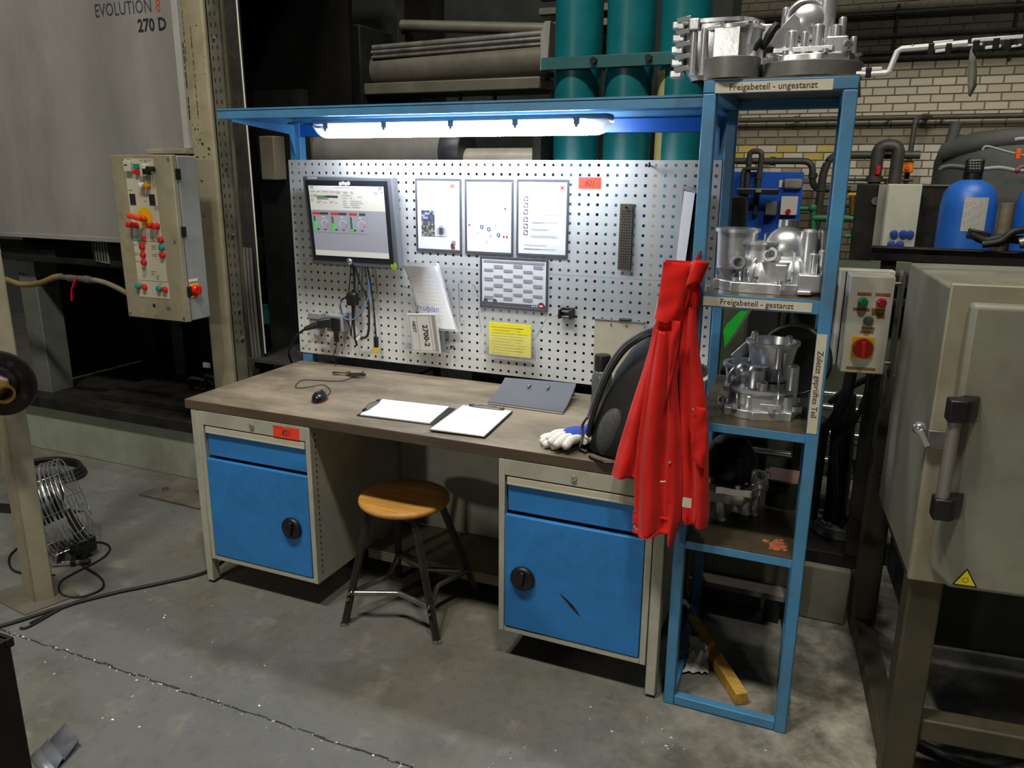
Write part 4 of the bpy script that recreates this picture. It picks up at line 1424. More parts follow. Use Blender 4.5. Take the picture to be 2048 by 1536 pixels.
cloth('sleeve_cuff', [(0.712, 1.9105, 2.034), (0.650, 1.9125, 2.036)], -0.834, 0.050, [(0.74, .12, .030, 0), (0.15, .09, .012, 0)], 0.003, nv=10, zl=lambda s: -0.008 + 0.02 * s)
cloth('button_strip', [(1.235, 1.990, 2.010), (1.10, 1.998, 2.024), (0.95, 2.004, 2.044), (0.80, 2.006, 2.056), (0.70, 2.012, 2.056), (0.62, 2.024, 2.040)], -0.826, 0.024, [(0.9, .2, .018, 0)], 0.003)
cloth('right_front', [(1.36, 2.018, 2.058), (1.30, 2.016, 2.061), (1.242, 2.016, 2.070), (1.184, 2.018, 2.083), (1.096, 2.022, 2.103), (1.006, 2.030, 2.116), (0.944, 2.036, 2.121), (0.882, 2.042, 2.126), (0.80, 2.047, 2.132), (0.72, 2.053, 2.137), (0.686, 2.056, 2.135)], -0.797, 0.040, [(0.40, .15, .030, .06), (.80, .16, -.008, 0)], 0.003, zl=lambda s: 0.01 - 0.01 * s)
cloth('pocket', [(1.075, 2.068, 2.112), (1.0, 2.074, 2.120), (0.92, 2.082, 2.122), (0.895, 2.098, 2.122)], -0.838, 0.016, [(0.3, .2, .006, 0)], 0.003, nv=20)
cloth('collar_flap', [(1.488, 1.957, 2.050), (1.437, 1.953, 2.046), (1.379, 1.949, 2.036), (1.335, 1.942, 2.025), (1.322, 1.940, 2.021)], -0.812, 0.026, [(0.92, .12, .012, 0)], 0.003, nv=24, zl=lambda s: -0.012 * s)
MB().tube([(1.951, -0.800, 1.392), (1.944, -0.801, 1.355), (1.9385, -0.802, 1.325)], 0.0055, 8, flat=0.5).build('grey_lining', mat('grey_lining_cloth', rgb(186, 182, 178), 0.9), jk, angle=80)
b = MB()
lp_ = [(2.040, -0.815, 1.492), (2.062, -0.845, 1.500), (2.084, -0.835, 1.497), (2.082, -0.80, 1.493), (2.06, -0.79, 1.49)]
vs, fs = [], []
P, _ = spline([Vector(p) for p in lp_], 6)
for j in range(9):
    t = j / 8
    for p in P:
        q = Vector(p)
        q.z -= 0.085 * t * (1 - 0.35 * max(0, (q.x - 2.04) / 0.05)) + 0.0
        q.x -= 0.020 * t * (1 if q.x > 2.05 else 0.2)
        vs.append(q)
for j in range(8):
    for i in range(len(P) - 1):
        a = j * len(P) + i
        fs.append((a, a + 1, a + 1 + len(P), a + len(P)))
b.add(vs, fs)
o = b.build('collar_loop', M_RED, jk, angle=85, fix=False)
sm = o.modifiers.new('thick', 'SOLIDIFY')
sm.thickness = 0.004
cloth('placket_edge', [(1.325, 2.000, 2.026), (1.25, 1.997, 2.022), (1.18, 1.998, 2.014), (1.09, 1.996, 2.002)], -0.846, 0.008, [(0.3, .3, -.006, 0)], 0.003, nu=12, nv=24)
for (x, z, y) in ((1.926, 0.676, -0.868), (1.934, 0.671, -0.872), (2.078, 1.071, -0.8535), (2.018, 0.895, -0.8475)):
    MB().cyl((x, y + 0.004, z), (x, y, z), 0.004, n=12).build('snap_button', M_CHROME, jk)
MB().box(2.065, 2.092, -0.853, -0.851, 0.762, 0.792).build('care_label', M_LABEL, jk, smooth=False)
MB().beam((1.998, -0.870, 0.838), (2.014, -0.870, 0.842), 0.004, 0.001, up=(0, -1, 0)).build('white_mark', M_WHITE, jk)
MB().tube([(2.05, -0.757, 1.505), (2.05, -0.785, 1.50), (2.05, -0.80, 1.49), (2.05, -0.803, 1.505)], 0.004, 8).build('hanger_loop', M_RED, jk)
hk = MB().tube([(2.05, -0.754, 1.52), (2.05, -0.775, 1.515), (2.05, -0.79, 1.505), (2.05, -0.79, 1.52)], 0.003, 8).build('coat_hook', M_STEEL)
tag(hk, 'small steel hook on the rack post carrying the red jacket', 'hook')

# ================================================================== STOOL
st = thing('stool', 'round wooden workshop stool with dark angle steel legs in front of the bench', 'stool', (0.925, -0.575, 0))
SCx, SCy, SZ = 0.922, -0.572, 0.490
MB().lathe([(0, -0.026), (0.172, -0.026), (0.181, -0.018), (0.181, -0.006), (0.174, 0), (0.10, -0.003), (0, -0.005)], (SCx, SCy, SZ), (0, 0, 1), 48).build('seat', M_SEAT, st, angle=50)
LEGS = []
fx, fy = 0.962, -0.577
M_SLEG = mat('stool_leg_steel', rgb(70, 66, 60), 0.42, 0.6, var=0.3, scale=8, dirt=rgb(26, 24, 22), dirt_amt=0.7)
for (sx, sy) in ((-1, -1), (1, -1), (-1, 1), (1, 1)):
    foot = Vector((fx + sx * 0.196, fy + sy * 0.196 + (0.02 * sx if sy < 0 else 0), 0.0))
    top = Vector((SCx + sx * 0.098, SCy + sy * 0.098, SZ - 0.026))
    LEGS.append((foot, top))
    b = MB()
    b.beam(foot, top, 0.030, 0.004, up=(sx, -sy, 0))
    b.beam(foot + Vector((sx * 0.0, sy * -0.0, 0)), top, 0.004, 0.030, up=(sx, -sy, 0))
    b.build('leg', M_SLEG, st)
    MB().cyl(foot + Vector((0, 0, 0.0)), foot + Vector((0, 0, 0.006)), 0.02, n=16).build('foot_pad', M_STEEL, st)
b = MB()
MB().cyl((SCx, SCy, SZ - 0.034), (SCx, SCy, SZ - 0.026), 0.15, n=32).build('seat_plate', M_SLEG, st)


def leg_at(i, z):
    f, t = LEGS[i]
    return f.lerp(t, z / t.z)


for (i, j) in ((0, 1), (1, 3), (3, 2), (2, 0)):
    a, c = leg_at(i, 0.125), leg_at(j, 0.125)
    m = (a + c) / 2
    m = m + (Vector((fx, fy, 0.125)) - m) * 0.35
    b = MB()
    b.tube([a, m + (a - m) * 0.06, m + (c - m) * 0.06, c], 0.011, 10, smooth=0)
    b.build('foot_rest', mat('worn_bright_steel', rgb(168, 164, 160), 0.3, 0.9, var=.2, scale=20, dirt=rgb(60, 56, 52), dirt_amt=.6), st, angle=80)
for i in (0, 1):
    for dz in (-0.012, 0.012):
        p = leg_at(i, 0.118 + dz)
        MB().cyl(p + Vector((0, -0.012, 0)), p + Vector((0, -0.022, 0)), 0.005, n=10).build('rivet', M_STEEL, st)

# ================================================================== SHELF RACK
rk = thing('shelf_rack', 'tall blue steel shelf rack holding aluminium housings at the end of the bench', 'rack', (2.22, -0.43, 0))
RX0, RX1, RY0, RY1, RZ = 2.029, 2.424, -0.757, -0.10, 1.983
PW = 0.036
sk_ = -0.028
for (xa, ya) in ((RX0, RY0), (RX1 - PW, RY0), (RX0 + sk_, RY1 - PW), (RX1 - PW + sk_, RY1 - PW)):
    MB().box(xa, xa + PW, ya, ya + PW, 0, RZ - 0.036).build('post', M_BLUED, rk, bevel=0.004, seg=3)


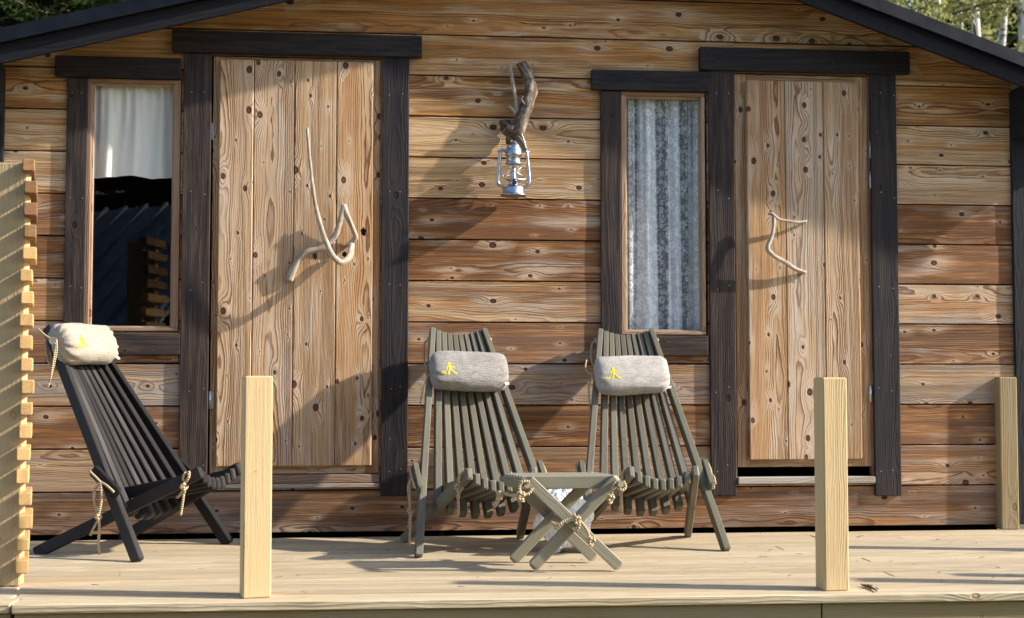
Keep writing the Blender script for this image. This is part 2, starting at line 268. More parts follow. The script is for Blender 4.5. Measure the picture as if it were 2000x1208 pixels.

+++

* _DIRECTIONS FOR THIS TASK_
Reproduce the entries above exactly. Do not include the images.

* _REPLY TO THE TASK_
Write part 4 of the bpy script that recreates this picture. It picks up at line 1424. More parts follow. Use Blender 4.5. Take the picture to be 2048 by 1536 pixels.
cloth('sleeve_cuff', [(0.712, 1.9105, 2.034), (0.650, 1.9125, 2.036)], -0.834, 0.050, [(0.74, .12, .030, 0), (0.15, .09, .012, 0)], 0.003, nv=10, zl=lambda s: -0.008 + 0.02 * s)
cloth('button_strip', [(1.235, 1.990, 2.010), (1.10, 1.998, 2.024), (0.95, 2.004, 2.044), (0.80, 2.006, 2.056), (0.70, 2.012, 2.056), (0.62, 2.024, 2.040)], -0.826, 0.024, [(0.9, .2, .018, 0)], 0.003)
cloth('right_front', [(1.36, 2.018, 2.058), (1.30, 2.016, 2.061), (1.242, 2.016, 2.070), (1.184, 2.018, 2.083), (1.096, 2.022, 2.103), (1.006, 2.030, 2.116), (0.944, 2.036, 2.121), (0.882, 2.042, 2.126), (0.80, 2.047, 2.132), (0.72, 2.053, 2.137), (0.686, 2.056, 2.135)], -0.797, 0.040, [(0.40, .15, .030, .06), (.80, .16, -.008, 0)], 0.003, zl=lambda s: 0.01 - 0.01 * s)
cloth('pocket', [(1.075, 2.068, 2.112), (1.0, 2.074, 2.120), (0.92, 2.082, 2.122), (0.895, 2.098, 2.122)], -0.838, 0.016, [(0.3, .2, .006, 0)], 0.003, nv=20)
cloth('collar_flap', [(1.488, 1.957, 2.050), (1.437, 1.953, 2.046), (1.379, 1.949, 2.036), (1.335, 1.942, 2.025), (1.322, 1.940, 2.021)], -0.812, 0.026, [(0.92, .12, .012, 0)], 0.003, nv=24, zl=lambda s: -0.012 * s)
MB().tube([(1.951, -0.800, 1.392), (1.944, -0.801, 1.355), (1.9385, -0.802, 1.325)], 0.0055, 8, flat=0.5).build('grey_lining', mat('grey_lining_cloth', rgb(186, 182, 178), 0.9), jk, angle=80)
b = MB()
lp_ = [(2.040, -0.815, 1.492), (2.062, -0.845, 1.500), (2.084, -0.835, 1.497), (2.082, -0.80, 1.493), (2.06, -0.79, 1.49)]
vs, fs = [], []
P, _ = spline([Vector(p) for p in lp_], 6)
for j in range(9):
    t = j / 8
    for p in P:
        q = Vector(p)
        q.z -= 0.085 * t * (1 - 0.35 * max(0, (q.x - 2.04) / 0.05)) + 0.0
        q.x -= 0.020 * t * (1 if q.x > 2.05 else 0.2)
        vs.append(q)
for j in range(8):
    for i in range(len(P) - 1):
        a = j * len(P) + i
        fs.append((a, a + 1, a + 1 + len(P), a + len(P)))
b.add(vs, fs)
o = b.build('collar_loop', M_RED, jk, angle=85, fix=False)
sm = o.modifiers.new('thick', 'SOLIDIFY')
sm.thickness = 0.004
cloth('placket_edge', [(1.325, 2.000, 2.026), (1.25, 1.997, 2.022), (1.18, 1.998, 2.014), (1.09, 1.996, 2.002)], -0.846, 0.008, [(0.3, .3, -.006, 0)], 0.003, nu=12, nv=24)
for (x, z, y) in ((1.926, 0.676, -0.868), (1.934, 0.671, -0.872), (2.078, 1.071, -0.8535), (2.018, 0.895, -0.8475)):
    MB().cyl((x, y + 0.004, z), (x, y, z), 0.004, n=12).build('snap_button', M_CHROME, jk)
MB().box(2.065, 2.092, -0.853, -0.851, 0.762, 0.792).build('care_label', M_LABEL, jk, smooth=False)
MB().beam((1.998, -0.870, 0.838), (2.014, -0.870, 0.842), 0.004, 0.001, up=(0, -1, 0)).build('white_mark', M_WHITE, jk)
MB().tube([(2.05, -0.757, 1.505), (2.05, -0.785, 1.50), (2.05, -0.80, 1.49), (2.05, -0.803, 1.505)], 0.004, 8).build('hanger_loop', M_RED, jk)
hk = MB().tube([(2.05, -0.754, 1.52), (2.05, -0.775, 1.515), (2.05, -0.79, 1.505), (2.05, -0.79, 1.52)], 0.003, 8).build('coat_hook', M_STEEL)
tag(hk, 'small steel hook on the rack post carrying the red jacket', 'hook')

# ================================================================== STOOL
st = thing('stool', 'round wooden workshop stool with dark angle steel legs in front of the bench', 'stool', (0.925, -0.575, 0))
SCx, SCy, SZ = 0.922, -0.572, 0.490
MB().lathe([(0, -0.026), (0.172, -0.026), (0.181, -0.018), (0.181, -0.006), (0.174, 0), (0.10, -0.003), (0, -0.005)], (SCx, SCy, SZ), (0, 0, 1), 48).build('seat', M_SEAT, st, angle=50)
LEGS = []
fx, fy = 0.962, -0.577
M_SLEG = mat('stool_leg_steel', rgb(70, 66, 60), 0.42, 0.6, var=0.3, scale=8, dirt=rgb(26, 24, 22), dirt_amt=0.7)
for (sx, sy) in ((-1, -1), (1, -1), (-1, 1), (1, 1)):
    foot = Vector((fx + sx * 0.196, fy + sy * 0.196 + (0.02 * sx if sy < 0 else 0), 0.0))
    top = Vector((SCx + sx * 0.098, SCy + sy * 0.098, SZ - 0.026))
    LEGS.append((foot, top))
    b = MB()
    b.beam(foot, top, 0.030, 0.004, up=(sx, -sy, 0))
    b.beam(foot + Vector((sx * 0.0, sy * -0.0, 0)), top, 0.004, 0.030, up=(sx, -sy, 0))
    b.build('leg', M_SLEG, st)
    MB().cyl(foot + Vector((0, 0, 0.0)), foot + Vector((0, 0, 0.006)), 0.02, n=16).build('foot_pad', M_STEEL, st)
b = MB()
MB().cyl((SCx, SCy, SZ - 0.034), (SCx, SCy, SZ - 0.026), 0.15, n=32).build('seat_plate', M_SLEG, st)


def leg_at(i, z):
    f, t = LEGS[i]
    return f.lerp(t, z / t.z)


for (i, j) in ((0, 1), (1, 3), (3, 2), (2, 0)):
    a, c = leg_at(i, 0.125), leg_at(j, 0.125)
    m = (a + c) / 2
    m = m + (Vector((fx, fy, 0.125)) - m) * 0.35
    b = MB()
    b.tube([a, m + (a - m) * 0.06, m + (c - m) * 0.06, c], 0.011, 10, smooth=0)
    b.build('foot_rest', mat('worn_bright_steel', rgb(168, 164, 160), 0.3, 0.9, var=.2, scale=20, dirt=rgb(60, 56, 52), dirt_amt=.6), st, angle=80)
for i in (0, 1):
    for dz in (-0.012, 0.012):
        p = leg_at(i, 0.118 + dz)
        MB().cyl(p + Vector((0, -0.012, 0)), p + Vector((0, -0.022, 0)), 0.005, n=10).build('rivet', M_STEEL, st)

# ================================================================== SHELF RACK
rk = thing('shelf_rack', 'tall blue steel shelf rack holding aluminium housings at the end of the bench', 'rack', (2.22, -0.43, 0))
RX0, RX1, RY0, RY1, RZ = 2.029, 2.424, -0.757, -0.10, 1.983
PW = 0.036
sk_ = -0.028
for (xa, ya) in ((RX0, RY0), (RX1 - PW, RY0), (RX0 + sk_, RY1 - PW), (RX1 - PW + sk_, RY1 - PW)):
    MB().box(xa, xa + PW, ya, ya + PW, 0, RZ - 0.036).build('post', M_BLUED, rk, bevel=0.004, seg=3)


Keep writing the Blender script for this image. This is part 2, starting at line 268. More parts follow. The script is for Blender 4.5. Measure the picture as if it were 2000x1208 pixels.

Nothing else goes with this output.